Babe Ruth’s ‘Called Shot’ is the moment to which Wolf’s account leads, and it receives all the attention that one might expect, Wolf trying to instil within it all the suspense and drama that one might have experienced watching in the stands that day. However, Wolf also acknowledges how the ‘Called Shot’ has been questioned, ultimately arguing for its status as a ‘story,’ but not in a way which retracts from its importance to baseball history: “Whether or not it actually happened, it has become a cornerstone of Ruth’s legend” (278). Towards the end of the book, Wolf pulls together the various threads of the book wonderfully, something needed considering there have been so many ‘characters’ introduced and events described. However, the positioning of the ‘Called Shot’ as a story and its relationship to so many other events and characters, whilst argued-for well, gives a lie to the title of the book as it is not primarily about that moment in history.
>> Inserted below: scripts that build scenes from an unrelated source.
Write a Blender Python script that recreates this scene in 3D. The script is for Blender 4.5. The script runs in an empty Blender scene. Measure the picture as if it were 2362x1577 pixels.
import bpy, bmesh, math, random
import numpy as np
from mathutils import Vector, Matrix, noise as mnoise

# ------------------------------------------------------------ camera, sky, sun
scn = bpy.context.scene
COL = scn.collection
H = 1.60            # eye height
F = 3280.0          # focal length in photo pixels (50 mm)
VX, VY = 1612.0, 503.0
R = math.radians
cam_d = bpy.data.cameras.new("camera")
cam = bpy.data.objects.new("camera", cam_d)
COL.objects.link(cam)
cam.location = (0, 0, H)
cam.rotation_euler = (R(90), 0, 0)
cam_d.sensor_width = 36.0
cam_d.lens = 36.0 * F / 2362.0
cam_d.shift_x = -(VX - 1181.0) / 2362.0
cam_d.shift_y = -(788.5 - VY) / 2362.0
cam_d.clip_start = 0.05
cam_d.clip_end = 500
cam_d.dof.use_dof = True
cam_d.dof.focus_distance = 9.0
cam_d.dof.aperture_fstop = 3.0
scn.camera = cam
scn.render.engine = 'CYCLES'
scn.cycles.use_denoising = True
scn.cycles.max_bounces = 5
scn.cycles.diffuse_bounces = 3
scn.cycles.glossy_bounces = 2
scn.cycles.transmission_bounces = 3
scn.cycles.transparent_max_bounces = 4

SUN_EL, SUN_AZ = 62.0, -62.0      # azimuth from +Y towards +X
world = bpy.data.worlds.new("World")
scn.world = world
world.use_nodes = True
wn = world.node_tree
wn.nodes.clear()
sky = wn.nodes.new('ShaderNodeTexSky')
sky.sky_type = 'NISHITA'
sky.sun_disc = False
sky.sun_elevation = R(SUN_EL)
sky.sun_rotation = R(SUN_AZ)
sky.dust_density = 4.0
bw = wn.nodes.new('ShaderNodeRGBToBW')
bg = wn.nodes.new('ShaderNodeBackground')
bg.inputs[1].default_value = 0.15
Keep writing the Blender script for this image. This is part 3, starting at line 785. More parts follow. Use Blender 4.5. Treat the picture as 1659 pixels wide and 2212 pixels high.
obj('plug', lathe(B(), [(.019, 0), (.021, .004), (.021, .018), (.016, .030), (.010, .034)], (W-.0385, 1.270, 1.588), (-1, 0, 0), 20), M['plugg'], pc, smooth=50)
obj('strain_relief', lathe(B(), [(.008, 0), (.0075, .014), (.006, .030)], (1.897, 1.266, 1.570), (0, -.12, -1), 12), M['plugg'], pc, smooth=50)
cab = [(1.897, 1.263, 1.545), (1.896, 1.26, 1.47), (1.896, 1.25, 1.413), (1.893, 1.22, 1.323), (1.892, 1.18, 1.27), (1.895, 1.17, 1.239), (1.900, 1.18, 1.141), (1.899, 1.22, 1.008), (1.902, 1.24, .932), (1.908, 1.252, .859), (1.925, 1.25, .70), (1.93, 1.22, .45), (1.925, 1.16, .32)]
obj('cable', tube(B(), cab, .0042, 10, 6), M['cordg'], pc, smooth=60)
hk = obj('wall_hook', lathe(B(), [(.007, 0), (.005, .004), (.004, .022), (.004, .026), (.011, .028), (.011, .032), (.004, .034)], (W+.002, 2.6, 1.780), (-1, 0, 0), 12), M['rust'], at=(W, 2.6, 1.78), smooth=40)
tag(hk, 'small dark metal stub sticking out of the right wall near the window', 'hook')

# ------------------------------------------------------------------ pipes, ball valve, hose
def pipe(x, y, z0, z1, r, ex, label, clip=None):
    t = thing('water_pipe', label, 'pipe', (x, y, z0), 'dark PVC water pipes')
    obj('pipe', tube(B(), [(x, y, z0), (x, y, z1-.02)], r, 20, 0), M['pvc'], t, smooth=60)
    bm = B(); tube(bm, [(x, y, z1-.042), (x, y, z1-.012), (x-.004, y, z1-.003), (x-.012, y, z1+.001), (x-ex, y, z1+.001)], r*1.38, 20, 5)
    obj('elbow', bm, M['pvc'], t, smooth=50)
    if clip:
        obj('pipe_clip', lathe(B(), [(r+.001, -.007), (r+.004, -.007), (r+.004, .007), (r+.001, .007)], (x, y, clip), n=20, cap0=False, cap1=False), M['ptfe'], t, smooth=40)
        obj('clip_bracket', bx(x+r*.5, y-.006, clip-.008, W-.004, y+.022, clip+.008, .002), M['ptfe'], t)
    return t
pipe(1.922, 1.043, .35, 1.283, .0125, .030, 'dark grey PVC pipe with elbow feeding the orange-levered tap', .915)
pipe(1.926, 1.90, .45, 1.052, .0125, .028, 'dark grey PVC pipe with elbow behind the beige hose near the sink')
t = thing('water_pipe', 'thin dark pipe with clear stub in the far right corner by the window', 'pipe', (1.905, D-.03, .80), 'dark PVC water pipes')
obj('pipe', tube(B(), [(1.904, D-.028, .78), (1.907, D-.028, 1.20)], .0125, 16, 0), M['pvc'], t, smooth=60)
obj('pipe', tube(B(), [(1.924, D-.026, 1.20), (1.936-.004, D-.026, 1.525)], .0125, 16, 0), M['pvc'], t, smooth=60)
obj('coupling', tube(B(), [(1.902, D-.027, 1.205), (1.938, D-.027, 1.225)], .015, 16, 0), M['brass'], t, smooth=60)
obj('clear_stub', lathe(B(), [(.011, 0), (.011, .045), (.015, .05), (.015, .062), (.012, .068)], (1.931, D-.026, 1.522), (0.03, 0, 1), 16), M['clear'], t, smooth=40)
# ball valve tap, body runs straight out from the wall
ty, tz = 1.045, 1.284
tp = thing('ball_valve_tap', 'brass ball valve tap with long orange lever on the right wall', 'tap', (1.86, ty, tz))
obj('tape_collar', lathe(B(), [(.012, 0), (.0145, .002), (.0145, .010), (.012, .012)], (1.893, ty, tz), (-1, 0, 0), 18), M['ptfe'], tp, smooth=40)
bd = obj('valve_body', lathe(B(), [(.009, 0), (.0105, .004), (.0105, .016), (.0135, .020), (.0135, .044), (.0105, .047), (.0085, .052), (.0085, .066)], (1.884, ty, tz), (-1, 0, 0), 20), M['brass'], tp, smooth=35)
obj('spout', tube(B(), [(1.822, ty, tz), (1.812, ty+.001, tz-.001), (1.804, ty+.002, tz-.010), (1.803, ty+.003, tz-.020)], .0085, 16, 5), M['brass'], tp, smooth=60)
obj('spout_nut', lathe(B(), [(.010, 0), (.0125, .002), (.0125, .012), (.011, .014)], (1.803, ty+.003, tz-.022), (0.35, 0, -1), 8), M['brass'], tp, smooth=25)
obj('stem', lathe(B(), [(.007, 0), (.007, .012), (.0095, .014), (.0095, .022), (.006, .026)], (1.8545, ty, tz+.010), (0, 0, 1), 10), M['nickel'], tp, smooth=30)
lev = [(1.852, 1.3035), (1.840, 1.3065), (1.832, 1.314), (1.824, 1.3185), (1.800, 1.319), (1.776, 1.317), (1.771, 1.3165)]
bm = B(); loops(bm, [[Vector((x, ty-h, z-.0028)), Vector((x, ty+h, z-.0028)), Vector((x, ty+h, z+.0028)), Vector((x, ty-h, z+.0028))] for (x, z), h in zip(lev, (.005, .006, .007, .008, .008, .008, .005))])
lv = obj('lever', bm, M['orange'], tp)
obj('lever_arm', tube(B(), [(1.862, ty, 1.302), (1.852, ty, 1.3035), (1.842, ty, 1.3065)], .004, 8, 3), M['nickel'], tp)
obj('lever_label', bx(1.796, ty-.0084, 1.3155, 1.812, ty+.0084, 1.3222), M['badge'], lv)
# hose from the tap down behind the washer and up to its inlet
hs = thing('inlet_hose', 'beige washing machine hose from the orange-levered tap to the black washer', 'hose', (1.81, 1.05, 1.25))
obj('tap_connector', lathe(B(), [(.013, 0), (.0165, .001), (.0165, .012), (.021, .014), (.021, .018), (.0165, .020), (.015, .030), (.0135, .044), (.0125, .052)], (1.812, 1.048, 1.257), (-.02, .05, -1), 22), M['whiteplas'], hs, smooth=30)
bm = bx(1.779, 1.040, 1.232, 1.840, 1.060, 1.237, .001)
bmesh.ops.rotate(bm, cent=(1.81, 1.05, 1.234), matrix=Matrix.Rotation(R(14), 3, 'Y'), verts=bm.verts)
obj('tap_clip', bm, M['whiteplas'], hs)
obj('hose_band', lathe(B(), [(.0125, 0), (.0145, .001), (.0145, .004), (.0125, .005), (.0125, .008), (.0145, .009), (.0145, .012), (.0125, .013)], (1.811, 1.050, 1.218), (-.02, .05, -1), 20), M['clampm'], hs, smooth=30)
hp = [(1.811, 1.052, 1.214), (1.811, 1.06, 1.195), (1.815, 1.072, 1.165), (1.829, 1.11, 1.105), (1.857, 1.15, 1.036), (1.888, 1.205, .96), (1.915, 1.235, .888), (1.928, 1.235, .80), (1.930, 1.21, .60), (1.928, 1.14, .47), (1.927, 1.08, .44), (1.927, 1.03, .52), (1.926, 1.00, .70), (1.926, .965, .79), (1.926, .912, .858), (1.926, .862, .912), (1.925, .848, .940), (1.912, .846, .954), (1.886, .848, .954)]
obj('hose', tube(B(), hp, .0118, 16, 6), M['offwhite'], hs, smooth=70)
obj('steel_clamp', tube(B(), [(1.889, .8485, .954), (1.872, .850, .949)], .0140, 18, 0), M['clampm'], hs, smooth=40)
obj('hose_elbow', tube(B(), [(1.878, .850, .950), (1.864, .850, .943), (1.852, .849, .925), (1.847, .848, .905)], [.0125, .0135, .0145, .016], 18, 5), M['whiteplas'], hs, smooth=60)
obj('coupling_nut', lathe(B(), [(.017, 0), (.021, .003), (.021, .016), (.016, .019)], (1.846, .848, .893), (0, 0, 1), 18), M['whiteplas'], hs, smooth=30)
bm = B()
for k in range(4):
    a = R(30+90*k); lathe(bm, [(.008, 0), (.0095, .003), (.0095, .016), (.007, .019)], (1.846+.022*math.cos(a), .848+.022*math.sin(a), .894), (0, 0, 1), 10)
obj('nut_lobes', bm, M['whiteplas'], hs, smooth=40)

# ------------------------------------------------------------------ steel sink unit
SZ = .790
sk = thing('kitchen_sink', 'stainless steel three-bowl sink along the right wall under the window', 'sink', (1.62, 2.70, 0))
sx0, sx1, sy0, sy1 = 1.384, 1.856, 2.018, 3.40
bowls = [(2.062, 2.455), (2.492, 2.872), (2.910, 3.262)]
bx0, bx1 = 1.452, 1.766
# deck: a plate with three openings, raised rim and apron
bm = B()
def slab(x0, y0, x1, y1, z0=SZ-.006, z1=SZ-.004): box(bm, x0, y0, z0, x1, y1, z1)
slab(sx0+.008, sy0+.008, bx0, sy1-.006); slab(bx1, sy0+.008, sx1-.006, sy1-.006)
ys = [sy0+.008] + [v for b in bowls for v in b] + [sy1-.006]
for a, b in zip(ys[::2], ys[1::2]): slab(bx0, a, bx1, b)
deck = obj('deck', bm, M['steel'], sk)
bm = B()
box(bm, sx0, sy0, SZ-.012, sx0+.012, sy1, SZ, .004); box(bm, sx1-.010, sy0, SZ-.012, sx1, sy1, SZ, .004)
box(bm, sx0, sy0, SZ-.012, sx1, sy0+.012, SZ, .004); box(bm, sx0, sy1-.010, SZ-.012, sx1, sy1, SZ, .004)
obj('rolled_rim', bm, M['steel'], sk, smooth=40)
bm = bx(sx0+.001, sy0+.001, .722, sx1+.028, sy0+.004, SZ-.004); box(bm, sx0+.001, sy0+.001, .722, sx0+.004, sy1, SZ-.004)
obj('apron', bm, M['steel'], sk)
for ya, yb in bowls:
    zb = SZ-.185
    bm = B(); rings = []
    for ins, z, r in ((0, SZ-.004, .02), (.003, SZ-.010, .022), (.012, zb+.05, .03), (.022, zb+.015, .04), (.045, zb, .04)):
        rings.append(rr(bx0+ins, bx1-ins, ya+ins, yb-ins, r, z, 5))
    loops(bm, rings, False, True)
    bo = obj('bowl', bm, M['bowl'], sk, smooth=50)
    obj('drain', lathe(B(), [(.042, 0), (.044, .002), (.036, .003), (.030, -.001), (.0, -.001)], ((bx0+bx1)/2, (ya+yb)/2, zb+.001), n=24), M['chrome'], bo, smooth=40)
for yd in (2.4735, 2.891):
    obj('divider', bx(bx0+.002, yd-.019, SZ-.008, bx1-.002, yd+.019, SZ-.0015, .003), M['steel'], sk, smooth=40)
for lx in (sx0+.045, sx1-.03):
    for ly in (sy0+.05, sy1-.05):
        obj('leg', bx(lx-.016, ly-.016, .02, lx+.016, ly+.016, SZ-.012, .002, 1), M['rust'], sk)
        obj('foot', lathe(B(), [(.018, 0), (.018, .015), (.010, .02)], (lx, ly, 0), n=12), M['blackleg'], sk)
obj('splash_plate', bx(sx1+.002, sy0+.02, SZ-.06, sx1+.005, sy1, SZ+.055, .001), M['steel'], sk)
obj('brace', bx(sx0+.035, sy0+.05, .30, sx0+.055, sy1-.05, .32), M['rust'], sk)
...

Rather, ‘the larger narrative’ involves the aims and fates of other teams during the season, primarily the Cubs, Cardinals, Athletics, and the Senators, as well as the Yankees. The book is about the season as a whole, culminating in that ‘Called Shot.’ Ultimately, however, this is a critique of the title, rather than the book, its style, and the argument as a whole. Wolf’s work is informative, entertaining, and accessible to readers who are not necessarily baseball fans. The book demonstrates those aspects of the game most appealing to its fans (statistics, characters, and its stories), but does so in a way that anyone interested in the social, political, and sporting climate of the first half of the North American 20th century would enjoy.